A Tanner Sighting

 

            Or better “citing.”  It was spotted in the recent edition of the Anglican Theological Review, Vol. 105.  It occurs in an article, “Toward an Anthropologically Engaged Theology: Implication from Human Evolution for Theological Anthropology” by Matthew T. Seddon.  Seddon has a PHD in Anthropology, the study of human development.  He is a scientist, but he is also an Episcopal Priest functioning in parish ministry.  He is also an academically grounded theologian.  One should not let the big words put you off for this is a very readable essay on the way Theology can and should engage science.  The tradition of theology engaging science has a long history in the Anglican World.  One thinks of Charles Gore book Lux Mundi, published 1888, in which he declared his belief in a Christianity that could court the demands of human reason.  More recently, the particle physicist turned Anglican priest and theologian, the Revd. Dr John Polkinghorne, made a significant contribution to this tradition.  The politicalization of theology in the recent decades, however, has eclipsed this tradition, so it was refreshing to see Seddon essay in the Anglican Theological Review. 

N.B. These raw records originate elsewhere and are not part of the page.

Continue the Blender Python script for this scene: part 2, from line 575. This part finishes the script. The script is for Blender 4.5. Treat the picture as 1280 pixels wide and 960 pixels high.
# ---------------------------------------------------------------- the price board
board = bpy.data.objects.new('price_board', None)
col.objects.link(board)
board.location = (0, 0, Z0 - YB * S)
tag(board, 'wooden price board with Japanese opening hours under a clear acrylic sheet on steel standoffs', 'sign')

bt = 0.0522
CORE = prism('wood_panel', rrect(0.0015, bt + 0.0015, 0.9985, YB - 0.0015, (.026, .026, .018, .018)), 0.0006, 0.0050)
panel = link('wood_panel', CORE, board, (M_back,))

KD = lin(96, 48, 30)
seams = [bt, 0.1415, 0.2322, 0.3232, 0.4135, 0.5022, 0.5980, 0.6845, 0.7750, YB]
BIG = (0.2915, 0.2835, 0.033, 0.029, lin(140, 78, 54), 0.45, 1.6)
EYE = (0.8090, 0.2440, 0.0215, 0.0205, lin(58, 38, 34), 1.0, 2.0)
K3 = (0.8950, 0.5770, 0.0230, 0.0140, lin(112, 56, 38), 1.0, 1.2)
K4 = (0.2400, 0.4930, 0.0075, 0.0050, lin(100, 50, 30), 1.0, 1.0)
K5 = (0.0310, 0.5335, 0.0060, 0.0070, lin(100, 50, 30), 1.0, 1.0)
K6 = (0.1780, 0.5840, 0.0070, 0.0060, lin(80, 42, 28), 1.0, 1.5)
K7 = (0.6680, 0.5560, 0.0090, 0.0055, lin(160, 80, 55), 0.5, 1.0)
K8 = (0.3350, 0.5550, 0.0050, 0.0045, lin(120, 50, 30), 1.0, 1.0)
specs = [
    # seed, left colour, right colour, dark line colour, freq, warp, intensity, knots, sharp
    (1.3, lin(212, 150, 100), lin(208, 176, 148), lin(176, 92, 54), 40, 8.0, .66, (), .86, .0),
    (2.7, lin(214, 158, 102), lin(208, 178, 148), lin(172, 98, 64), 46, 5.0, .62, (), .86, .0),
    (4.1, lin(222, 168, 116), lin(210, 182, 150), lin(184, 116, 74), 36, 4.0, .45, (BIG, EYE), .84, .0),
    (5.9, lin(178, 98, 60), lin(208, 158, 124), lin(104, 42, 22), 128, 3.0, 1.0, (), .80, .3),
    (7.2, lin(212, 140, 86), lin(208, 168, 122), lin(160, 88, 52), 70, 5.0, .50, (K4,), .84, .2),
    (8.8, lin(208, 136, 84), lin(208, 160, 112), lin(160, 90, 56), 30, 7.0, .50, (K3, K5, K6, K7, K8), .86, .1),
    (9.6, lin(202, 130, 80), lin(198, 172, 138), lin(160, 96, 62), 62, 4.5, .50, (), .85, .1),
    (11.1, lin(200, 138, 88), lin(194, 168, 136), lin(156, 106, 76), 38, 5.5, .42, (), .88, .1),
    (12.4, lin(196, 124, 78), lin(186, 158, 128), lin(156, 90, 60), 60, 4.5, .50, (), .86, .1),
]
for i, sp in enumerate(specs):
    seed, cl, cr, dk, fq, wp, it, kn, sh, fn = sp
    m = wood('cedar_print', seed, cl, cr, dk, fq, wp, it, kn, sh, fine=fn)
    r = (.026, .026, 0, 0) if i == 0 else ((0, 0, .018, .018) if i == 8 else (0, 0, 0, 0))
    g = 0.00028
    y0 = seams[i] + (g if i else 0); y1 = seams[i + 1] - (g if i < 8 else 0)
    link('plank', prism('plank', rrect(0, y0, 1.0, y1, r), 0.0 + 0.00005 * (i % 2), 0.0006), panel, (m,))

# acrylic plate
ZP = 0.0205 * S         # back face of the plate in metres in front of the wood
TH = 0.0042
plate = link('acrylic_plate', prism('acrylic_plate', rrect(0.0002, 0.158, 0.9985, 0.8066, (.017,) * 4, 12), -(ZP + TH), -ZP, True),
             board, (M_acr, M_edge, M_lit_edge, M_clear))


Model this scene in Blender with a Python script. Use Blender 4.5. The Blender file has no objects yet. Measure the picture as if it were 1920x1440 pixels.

            As he ended his paper, he cites Tanner’s Theories of Culture: A New Agenda for Theology (Guides to Theological Inquiry) 1997His paraphrase, page 423 of ATR, aptly summarizing his paper and its ambitions.  “Furthermore, this understanding indicates that the Imago Dei is not static: it is emergent, and we share in that emergence.  We are and always have been becoming—becoming more fully human—not just in our intellectual, spiritual, and moral lives, but in our very being.  Indeed, our diversity which is in many ways an expression of creativity, reveals that we are supremely creative, which validates the use of theological creativity.”

               The possibility of an anthropologically engaged theology carried out with in the structures of Tanner’s systematic theology is not only imaginable, but it is beneficial to both.    In a sense it verifies Tanner’s claim that her systematic can be tested in experiential theology, be it the life of Christ, the 16th century debate about grace or a contemporary engagement with science.  A scientific endeavor theological engaged, carried out in systematic like Tanner’s, would have the benefit of a linkage with the moral and meaning for the human endeavor. An objective science has for some time been content to operate without this link, but in the present climate I think that has become quested.